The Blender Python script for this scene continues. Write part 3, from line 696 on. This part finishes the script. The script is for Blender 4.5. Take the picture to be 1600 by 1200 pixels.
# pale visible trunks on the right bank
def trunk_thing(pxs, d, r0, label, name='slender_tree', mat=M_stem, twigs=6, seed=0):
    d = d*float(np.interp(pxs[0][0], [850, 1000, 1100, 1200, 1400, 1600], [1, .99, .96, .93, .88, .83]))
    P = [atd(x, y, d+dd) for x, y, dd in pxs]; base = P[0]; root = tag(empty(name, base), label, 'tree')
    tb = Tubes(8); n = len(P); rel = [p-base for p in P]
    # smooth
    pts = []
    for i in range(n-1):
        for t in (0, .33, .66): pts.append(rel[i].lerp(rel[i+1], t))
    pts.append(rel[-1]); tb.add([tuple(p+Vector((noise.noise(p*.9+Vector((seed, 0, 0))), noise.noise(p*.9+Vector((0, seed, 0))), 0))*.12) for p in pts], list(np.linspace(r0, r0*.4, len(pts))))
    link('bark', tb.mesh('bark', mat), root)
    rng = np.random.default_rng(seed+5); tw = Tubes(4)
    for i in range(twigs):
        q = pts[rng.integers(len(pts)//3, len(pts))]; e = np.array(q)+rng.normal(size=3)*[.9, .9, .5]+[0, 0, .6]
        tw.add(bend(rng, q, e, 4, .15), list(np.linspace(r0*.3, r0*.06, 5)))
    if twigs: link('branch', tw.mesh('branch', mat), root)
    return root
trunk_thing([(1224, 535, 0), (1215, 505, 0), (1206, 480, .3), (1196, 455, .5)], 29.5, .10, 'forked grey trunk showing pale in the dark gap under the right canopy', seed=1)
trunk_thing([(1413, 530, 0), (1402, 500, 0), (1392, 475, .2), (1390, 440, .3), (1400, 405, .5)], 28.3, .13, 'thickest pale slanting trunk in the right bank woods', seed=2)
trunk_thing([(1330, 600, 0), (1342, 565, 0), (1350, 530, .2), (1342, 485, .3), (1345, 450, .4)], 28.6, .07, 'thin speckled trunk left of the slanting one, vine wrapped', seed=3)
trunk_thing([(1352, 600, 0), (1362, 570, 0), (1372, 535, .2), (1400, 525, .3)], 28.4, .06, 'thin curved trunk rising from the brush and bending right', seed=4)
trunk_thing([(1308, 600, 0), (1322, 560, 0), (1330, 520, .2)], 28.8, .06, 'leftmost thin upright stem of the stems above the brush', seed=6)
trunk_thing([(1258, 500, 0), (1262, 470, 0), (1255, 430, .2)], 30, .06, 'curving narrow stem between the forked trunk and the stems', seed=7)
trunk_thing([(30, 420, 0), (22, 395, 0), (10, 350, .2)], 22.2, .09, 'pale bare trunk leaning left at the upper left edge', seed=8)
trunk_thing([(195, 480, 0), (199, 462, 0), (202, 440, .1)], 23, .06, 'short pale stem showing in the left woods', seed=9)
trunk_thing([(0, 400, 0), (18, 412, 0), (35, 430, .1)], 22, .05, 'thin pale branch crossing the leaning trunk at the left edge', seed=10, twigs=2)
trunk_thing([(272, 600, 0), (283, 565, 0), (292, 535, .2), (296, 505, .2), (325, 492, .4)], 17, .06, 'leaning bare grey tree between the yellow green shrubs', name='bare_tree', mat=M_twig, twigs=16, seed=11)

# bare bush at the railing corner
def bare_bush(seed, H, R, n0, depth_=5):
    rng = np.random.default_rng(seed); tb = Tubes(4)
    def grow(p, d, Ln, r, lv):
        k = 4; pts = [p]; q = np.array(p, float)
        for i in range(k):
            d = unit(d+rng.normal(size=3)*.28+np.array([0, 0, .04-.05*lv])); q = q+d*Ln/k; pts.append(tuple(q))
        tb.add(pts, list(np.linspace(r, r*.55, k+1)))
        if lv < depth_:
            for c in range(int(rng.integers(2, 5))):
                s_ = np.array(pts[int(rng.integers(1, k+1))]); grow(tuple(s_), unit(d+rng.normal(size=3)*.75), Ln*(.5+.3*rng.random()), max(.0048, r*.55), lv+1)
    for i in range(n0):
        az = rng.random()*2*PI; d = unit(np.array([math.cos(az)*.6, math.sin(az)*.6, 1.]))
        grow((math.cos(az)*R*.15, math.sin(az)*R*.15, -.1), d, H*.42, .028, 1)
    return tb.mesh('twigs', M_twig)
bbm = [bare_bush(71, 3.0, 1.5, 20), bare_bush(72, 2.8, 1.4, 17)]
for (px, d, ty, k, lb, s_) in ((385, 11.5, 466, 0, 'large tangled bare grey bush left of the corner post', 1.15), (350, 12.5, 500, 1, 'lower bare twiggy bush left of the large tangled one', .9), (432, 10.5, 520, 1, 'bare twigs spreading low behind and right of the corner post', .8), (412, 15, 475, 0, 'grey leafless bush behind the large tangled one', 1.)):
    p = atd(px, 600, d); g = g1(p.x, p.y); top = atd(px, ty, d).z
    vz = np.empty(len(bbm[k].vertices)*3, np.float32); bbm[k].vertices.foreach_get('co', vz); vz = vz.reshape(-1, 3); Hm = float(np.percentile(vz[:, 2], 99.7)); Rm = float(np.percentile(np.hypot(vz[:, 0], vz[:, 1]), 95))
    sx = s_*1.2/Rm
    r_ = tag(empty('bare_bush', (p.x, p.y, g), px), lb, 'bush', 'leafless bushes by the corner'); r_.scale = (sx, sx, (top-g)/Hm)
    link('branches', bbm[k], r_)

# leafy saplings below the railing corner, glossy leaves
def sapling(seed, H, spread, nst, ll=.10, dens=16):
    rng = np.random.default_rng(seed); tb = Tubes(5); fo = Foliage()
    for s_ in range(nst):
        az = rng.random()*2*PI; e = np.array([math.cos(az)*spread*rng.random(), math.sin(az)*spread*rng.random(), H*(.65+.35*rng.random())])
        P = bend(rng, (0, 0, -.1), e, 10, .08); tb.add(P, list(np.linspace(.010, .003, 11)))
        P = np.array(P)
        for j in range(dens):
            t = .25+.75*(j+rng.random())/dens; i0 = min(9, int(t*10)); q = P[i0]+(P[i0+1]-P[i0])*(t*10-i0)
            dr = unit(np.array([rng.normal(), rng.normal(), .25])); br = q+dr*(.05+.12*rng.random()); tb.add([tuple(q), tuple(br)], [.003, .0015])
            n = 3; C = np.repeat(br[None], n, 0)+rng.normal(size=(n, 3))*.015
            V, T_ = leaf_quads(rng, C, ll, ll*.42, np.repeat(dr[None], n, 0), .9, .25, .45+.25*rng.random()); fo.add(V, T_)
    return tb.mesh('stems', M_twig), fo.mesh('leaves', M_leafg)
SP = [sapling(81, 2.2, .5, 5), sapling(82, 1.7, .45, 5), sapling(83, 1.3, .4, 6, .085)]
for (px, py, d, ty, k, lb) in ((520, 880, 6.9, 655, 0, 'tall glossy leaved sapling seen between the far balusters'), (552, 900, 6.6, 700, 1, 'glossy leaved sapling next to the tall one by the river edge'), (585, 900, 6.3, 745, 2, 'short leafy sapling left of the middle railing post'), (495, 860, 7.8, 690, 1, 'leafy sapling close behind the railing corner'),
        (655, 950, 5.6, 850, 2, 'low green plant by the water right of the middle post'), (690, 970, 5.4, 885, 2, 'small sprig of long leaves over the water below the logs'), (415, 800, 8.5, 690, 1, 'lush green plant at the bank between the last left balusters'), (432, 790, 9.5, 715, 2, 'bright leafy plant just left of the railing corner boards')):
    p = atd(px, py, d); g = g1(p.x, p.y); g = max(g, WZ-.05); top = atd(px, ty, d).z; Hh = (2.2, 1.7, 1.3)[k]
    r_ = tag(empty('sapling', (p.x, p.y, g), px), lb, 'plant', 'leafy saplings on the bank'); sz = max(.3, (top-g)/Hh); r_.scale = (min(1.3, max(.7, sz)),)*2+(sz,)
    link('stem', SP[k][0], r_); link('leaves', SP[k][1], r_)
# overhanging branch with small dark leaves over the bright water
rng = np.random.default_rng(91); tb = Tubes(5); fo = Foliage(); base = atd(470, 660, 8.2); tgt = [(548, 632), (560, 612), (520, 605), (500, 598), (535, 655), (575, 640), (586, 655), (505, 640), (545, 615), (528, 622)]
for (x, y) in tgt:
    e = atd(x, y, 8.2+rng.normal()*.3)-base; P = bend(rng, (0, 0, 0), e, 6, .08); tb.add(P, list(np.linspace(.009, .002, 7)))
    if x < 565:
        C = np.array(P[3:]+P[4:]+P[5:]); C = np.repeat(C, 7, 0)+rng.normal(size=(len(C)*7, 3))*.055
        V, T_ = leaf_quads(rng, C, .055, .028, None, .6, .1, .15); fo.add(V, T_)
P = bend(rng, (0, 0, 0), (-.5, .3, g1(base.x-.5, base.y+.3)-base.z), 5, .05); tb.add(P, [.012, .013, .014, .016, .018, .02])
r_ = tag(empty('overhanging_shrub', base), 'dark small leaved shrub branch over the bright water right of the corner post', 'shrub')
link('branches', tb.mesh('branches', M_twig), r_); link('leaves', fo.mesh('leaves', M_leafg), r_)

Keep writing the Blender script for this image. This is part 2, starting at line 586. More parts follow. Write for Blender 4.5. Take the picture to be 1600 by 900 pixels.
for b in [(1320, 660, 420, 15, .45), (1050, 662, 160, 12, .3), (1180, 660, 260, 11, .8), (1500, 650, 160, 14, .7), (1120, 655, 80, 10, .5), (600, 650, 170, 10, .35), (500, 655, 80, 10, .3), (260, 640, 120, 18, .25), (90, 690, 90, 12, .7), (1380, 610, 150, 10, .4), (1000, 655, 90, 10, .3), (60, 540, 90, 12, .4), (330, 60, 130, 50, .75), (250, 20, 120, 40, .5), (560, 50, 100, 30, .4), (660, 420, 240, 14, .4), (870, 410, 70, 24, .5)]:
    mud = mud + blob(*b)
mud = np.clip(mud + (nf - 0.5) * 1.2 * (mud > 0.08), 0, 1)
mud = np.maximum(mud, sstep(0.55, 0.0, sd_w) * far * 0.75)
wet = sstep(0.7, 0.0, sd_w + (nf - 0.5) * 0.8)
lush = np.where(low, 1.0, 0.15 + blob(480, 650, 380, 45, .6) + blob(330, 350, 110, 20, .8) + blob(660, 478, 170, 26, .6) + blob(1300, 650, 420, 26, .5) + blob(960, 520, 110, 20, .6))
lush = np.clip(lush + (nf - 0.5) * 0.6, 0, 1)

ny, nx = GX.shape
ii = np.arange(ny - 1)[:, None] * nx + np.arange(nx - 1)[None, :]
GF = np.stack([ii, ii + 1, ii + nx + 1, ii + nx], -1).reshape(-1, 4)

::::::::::

Task to complete ::
Set down, word for word, only the lines running from the line with "Keep writing the" to the last line of the listing above. Both of those lines belong in your answer.

Task solution ::
Keep writing the Blender script for this image. This is part 2, starting at line 586. More parts follow. Write for Blender 4.5. Take the picture to be 1600 by 900 pixels.
for b in [(1320, 660, 420, 15, .45), (1050, 662, 160, 12, .3), (1180, 660, 260, 11, .8), (1500, 650, 160, 14, .7), (1120, 655, 80, 10, .5), (600, 650, 170, 10, .35), (500, 655, 80, 10, .3), (260, 640, 120, 18, .25), (90, 690, 90, 12, .7), (1380, 610, 150, 10, .4), (1000, 655, 90, 10, .3), (60, 540, 90, 12, .4), (330, 60, 130, 50, .75), (250, 20, 120, 40, .5), (560, 50, 100, 30, .4), (660, 420, 240, 14, .4), (870, 410, 70, 24, .5)]:
    mud = mud + blob(*b)
mud = np.clip(mud + (nf - 0.5) * 1.2 * (mud > 0.08), 0, 1)
mud = np.maximum(mud, sstep(0.55, 0.0, sd_w) * far * 0.75)
wet = sstep(0.7, 0.0, sd_w + (nf - 0.5) * 0.8)
lush = np.where(low, 1.0, 0.15 + blob(480, 650, 380, 45, .6) + blob(330, 350, 110, 20, .8) + blob(660, 478, 170, 26, .6) + blob(1300, 650, 420, 26, .5) + blob(960, 520, 110, 20, .6))
lush = np.clip(lush + (nf - 0.5) * 0.6, 0, 1)

ny, nx = GX.shape
ii = np.arange(ny - 1)[:, None] * nx + np.arange(nx - 1)[None, :]
GF = np.stack([ii, ii + 1, ii + nx + 1, ii + nx], -1).reshape(-1, 4)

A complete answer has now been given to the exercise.